Based on empirical and anecdotal evidence, along with a long exposure to directv products I've come to the conclusion that the newer stuff is a lot trickier to install and the tolerance levels much narrower. In the old 2lnb round dish days, you could line up a dish with very little trouble and for the most part the receivers were all pretty solid and held a signal just fine.
The 5 sat setups are obviously a lot harder to align and the dish is much larger and heavier and harder to keep solidly in place.
I also think the receivers vary greatly in their tuner quality, tolerance ranges and software influence. I've seen people have the dish dorked about endlessly and then their signal problems go away when they change from one receiver to another, even where the two receivers are the same model.
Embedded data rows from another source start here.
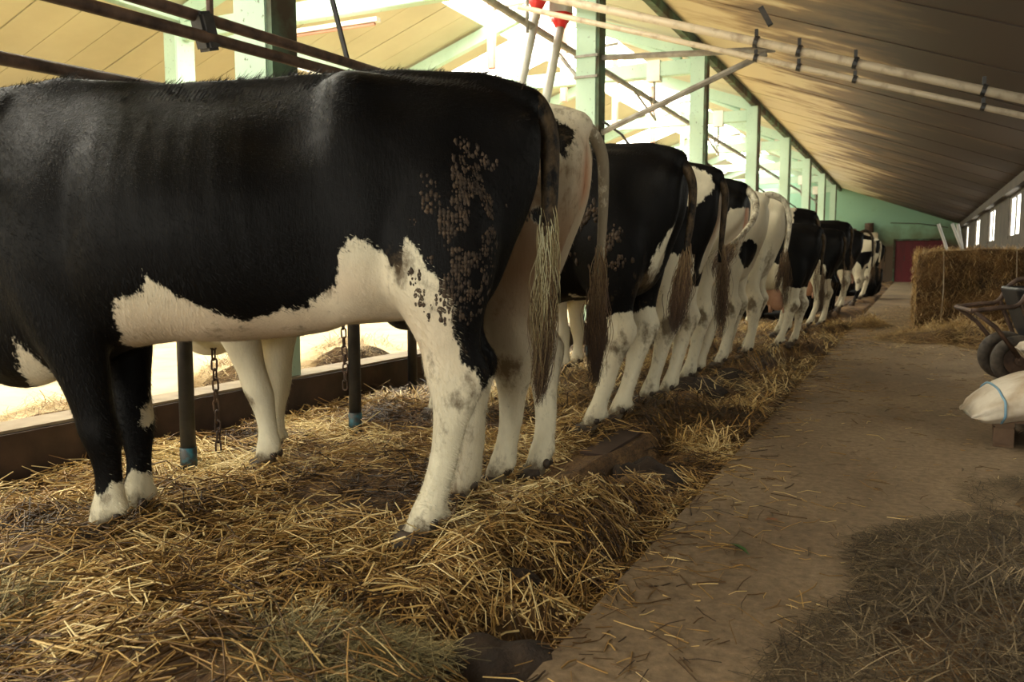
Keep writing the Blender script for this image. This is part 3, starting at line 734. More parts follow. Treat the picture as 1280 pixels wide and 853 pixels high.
# neck path: x, z, half width, half height
NECK_UP = [(1.36, 1.10, .19, .33), (1.50, 1.09, .15, .29), (1.66, 1.12, .12, .225), (1.80, 1.17, .105, .18), (1.90, 1.21, .105, .155)]
HIND = [(1.22, .02, .17, .09, .135), (1.08, .00, .205, .115, .15), (.95, -.005, .205, .12, .165), (.84, -.015, .175, .11, .175), (.75, -.03, .135, .092, .185), (.67, -.045, .105, .075, .19), (.61, -.062, .095, .062, .19),
        (.565, -.078, .104, .058, .19), (.52, -.082, .096, .056, .19), (.46, -.074, .074, .05, .19), (.38, -.062, .055, .041, .19), (.28, -.046, .047, .038, .19), (.19, -.022, .046, .038, .19),
        (.135, -.004, .054, .047, .19), (.09, .018, .047, .043, .19), (.05, .042, .052, .046, .19), (.02, .052, .055, .048, .19)]
FORE = [(1.12, 1.18, .15, .075, .17), (.95, 1.15, .155, .085, .19), (.80, 1.115, .135, .085, .19), (.69, 1.085, .112, .078, .185), (.58, 1.055, .088, .066, .175), (.49, 1.035, .070, .056, .17), (.42, 1.02, .062, .054, .165),
        (.36, 1.008, .063, .058, .165), (.31, .998, .054, .050, .165), (.25, .99, .043, .039, .165), (.18, .985, .043, .038, .165), (.125, .99, .053, .048, .165), (.085, 1.005, .046, .043, .165), (.045, 1.025, .052, .046, .165), (.02, 1.032, .055, .048, .165)]

def leg_rings(st, side, off, n=20):
    rings = []
    for z, x, rx, ry_, y in interp_stations(st):
        w = min(max((.80 - z) / .80, 0), 1); w = w * w * (3 - 2 * w)
        c = Vector((x + off[0] * w, side * y + off[1] * w, z))
        rings.append(ell_ring(c, Vector((rx, 0, 0)), Vector((0, ry_, 0)), n, .92, .92))
    return rings

def cow_base(voxel, pose, neck_drop=0.0, scale=1.0, lying=False):
    mb = MB()
    rings = []
    for x, zt, zb, w, p in interp_stations(TORSO):
        zc = zb + (zt - zb) * .46
        ring = []
        n = 40
        for k in range(n):
            t = 2 * math.pi * k / n; ct, st = math.cos(t), math.sin(t)
            ea = .85 - .42 * min(max((.4 - p) / .6, 0), 1)
            u = math.copysign(abs(ct) ** ea, ct); v = math.copysign(abs(st) ** .95, st)
            if v > 0: u *= 1 - max(p, 0) * v ** 2.2; zz = zc + (zt - zc) * v
            else: zz = zc + (zc - zb) * v; u *= 1 - .12 * v * v
            ring.append(Vector((x, w * u, zz)))
        rings.append(ring)
    mb.rings(rings)
    # hooks, thurls, pins, shoulder, brisket, spine ridge
    for s in (1, -1):
        mb.ball((1.22, s * .13, .95), (.16, .10, .26))
    mb.tube([(-.27, 0, 1.40), (-.15, 0, 1.435), (.1, 0, 1.45), (.4, 0, 1.435), (.8, 0, 1.405), (1.15, 0, 1.41), (1.45, 0, 1.34)], [.05, .045, .04, .035, .035, .045, .04], 10)
    mb.ball((1.31, 0, .60), (.16, .10, .12))
    mb.ball((-.28, 0, 1.38), (.075, .06, .06))
    # neck and head
    dz = -neck_drop
    nr = []
    for i, (x, z, hw, hh) in enumerate(interp_stations(NECK_UP)):
        k = i / 12; nr.append(ell_ring(Vector((x, 0, z + dz * k * k)), Vector((0, hw, 0)), Vector((-.25 * hh, 0, hh * .97)), 24, .95, 1, .25))
    mb.rings(nr)
    hx, hz = 1.90, 1.24 + dz
    ha = R(38 + 30 * min(neck_drop, 1)); fwd = Vector((math.cos(ha), 0, -math.sin(ha))); upv = Vector((math.sin(ha), 0, math.cos(ha)))
    hr = []
    for t, hw, hh in [(-.10, .07, .09), (-.04, .105, .125), (.06, .118, .135), (.16, .105, .125), (.26, .08, .10), (.36, .066, .078), (.44, .070, .072), (.49, .066, .064), (.52, .04, .04)]:
        hr.append(ell_ring(Vector((hx, 0, hz)) + fwd * t + upv * (-.02 * t), Vector((0, hw, 0)), upv * hh, 22, .9, .9, .15))
    mb.rings(hr)
    for s in (1, -1):
        if not lying:
            mb.rings(leg_rings(HIND, s, pose['h'][0 if s > 0 else 1]))
            mb.rings(leg_rings(FORE, s, pose['f'][0 if s > 0 else 1]))
            for leg, L_ in (('h', HIND), ('f', FORE)):   # dewclaw bump
                ox, oy = pose[leg][0 if s > 0 else 1]
                mb.ball((L_[-4][1] + ox * .8 - .045, s * L_[-4][4] + oy * .8, .12), (.02, .035, .02), 8, 6)
        else:
            mb.ball((-.02, s * .28, .98), (.26, .12, .26)); mb.tube([(.05, s * .34, .82), (.35, s * .36, .80), (.1, s * .40, .74), (-.1, s * .40, .74)], [.09, .07, .045, .04], 10)
            mb.tube([(1.2, s * .2, .85), (1.42, s * .24, .76), (1.2, s * .28, .72)], [.09, .06, .045], 10)
    me = mb.mesh('tmp'); ob = bpy.data.objects.new('tmp', me); COL.objects.link(ob)
    md = ob.modifiers.new('r', 'REMESH'); md.mode = 'VOXEL'; md.voxel_size = voxel; md.use_smooth_shade = True
    sm = ob.modifiers.new('s', 'SMOOTH'); sm.factor = .5; sm.iterations = max(4, int(.17 / voxel))
    dg = bpy.context.evaluated_depsgraph_get(); dg.update()
    out = bpy.data.meshes.new_from_object(ob.evaluated_get(dg))
    bpy.data.objects.remove(ob); bpy.data.meshes.remove(me)
    n = len(out.vertices); co = np.empty(n * 3, np.float32); out.vertices.foreach_get('co', co); co = co.reshape(-1, 3).astype(float)
    no = np.empty(n * 3, np.float32); out.vertex_normals.foreach_get('vector', no); no = no.reshape(-1, 3)
    x, y, z = co.T
    disp = np.zeros(n)
    def brush(c, r, a, sym=True):
        nonlocal disp
        for s in ((1, -1) if sym else (1,)):
            d = ((x - c[0]) / r[0]) ** 2 + ((y - s * c[1]) / r[1]) ** 2 + ((z - c[2]) / r[2]) ** 2
            disp += a * np.exp(-d)
    brush((.235, .25, 1.42), (.06, .08, .06), .024)      # hook bones
    brush((-.29, .12, 1.30), (.05, .06, .06), .022)      # pin bones
    brush((1.15, .27, 1.02), (.10, .15, .26), .02); brush((1.29, .2, .92), (.07, .1, .08), .02)
    brush((.34, .2, .76), (.16, .15, .10), .018); brush((.02, .26, 1.16), (.09, .1, .1), .012)
    brush((.43, .26, 1.25), (.10, .12, .10), -.028)      # hollow of the flank
    brush((.10, .20, 1.36), (.12, .1, .06), -.018)       # between hook and pin
    brush((-.14, .22, 1.28), (.08, .1, .09), -.015)
    brush((1.02, .3, 1.05), (.05, .15, .25), -.02)       # behind the shoulder
    brush((.16, .27, .98), (.09, .12, .14), .015)
    brush((-.085, .19, .63), (.04, .1, .06), -.008)
    for k in range(7):                                    # ribs
        cx = .52 + k * .07
        d = ((x - cx - (1.1 - z) * -.12) / .016) ** 2
        disp += .0016 * np.exp(-d) * np.clip((z - .75) / .2, 0, 1) * np.clip((1.35 - z) / .1, 0, 1)
    brush((-.34, 0, .95), (.12, .045, .26), -.035, False)
    disp += (vnoise(x * 9, y * 9, z * 9) - .5) * .006 * np.clip((z - .1) / .2, 0, 1)
    co = co + no * disp[:, None]
    if lying: co[:, 2] -= .70
    co *= scale
    out.vertices.foreach_set('co', co.astype(np.float32).ravel()); out.update()
    out.polygons.foreach_set('use_smooth', np.ones(len(out.polygons), bool))
    return out, co / scale, no

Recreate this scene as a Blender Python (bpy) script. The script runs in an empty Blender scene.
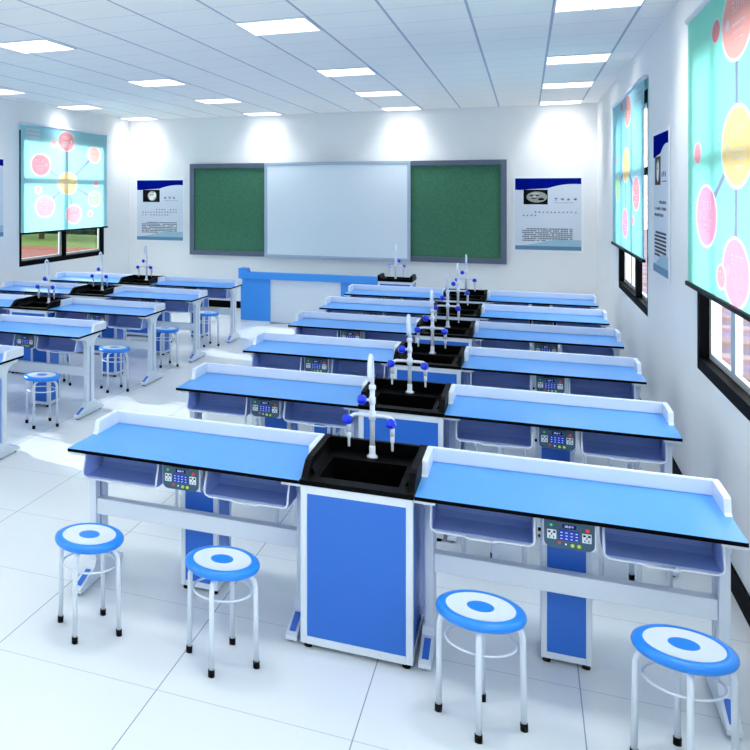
import bpy, bmesh, math, random
from mathutils import Vector, Matrix
random.seed(7)
scn = bpy.context.scene
COL = scn.collection

# ------------------------------------------------------------------ materials
def srgb(r, g, b):
    def f(c):
        c /= 255.0
        return c/12.92 if c <= 0.04045 else ((c+0.055)/1.055)**2.4
    return (f(r), f(g), f(b), 1.0)

def new_mat(name):
    m = bpy.data.materials.new(name); m.use_nodes = True
    return m, m.node_tree.nodes, m.node_tree.links, m.node_tree.nodes['Principled BSDF']

def mat(name, col, rough=0.4, spec=0.5, metal=0.0, var=0.0, scale=6.0, bump=0.0, emit=0.0, coat=0.0):
    m, N, L, P = new_mat(name)
    P.inputs['Base Color'].default_value = col
    P.inputs['Roughness'].default_value = rough
    P.inputs['Specular IOR Level'].default_value = spec
    P.inputs['Metallic'].default_value = metal
    P.inputs['Coat Weight'].default_value = coat
    if emit:
        P.inputs['Emission Color'].default_value = col
        P.inputs['Emission Strength'].default_value = emit
    if var or bump:
        tc = N.new('ShaderNodeTexCoord'); nz = N.new('ShaderNodeTexNoise')
        nz.inputs['Scale'].default_value = scale; nz.inputs['Detail'].default_value = 4
        L.new(tc.outputs['Object'], nz.inputs['Vector'])
        if var:
            mx = N.new('ShaderNodeMix'); mx.data_type = 'RGBA'
            mx.inputs[6].default_value = tuple(c*(1-var) for c in col[:3])+(1,)
            mx.inputs[7].default_value = tuple(min(1, c*(1+var)) for c in col[:3])+(1,)
            L.new(nz.outputs['Fac'], mx.inputs[0]); L.new(mx.outputs[2], P.inputs['Base Color'])
        if bump:
            b = N.new('ShaderNodeBump'); b.inputs['Strength'].default_value = bump; b.inputs['Distance'].default_value = 0.002
            L.new(nz.outputs['Fac'], b.inputs['Height']); L.new(b.outputs['Normal'], P.inputs['Normal'])
    return m

M = {}
M['white'] = mat('white_enamel', srgb(214, 224, 236), 0.35, var=0.01)
M['guard'] = mat('white_plastic_guard', srgb(220, 228, 243), 0.3, var=0.01)
M['wall'] = mat('painted_wall', srgb(238, 240, 241), 0.6, 0.3, var=0.012, scale=1.3, bump=0.05)
M['top_blue'] = mat('blue_worktop', srgb(78, 154, 232), 0.32, 0.35, var=0.015)
M['blue'] = mat('blue_panel', srgb(44, 108, 204), 0.35, 0.4, var=0.015)
M['blue_lt'] = mat('teacher_desk_blue', srgb(62, 146, 232), 0.35, 0.4, var=0.015)
M['black'] = mat('black_plastic', (0.003, 0.003, 0.004, 1), 0.5, 0.1)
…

I've also had signal issues and reboots related to signal issues that I was told was absolutely, positively an issue with the dish or cabling, only to have those problems dry up when a new software release came out.
Directv fanboys often note that the latest incarnation of directv's product offering is much more complex than the older products. That may be the case, yet its the technology that directv chose and rushed out to market.
All that having been said, if you have proper dish alignment, well made cables, and receivers that are working properly and within the proper range of tolerance, it does appear to work fine 99% of the time.
To be fully fair, my one brief experience with Dish network was that the equipment ran too hot and gave me trouble, they also had signal issues, and they gave me the worst customer service experience in my life.
Just to round it out, I get far more outages and signal problems with cable than I've had with either satellite provider.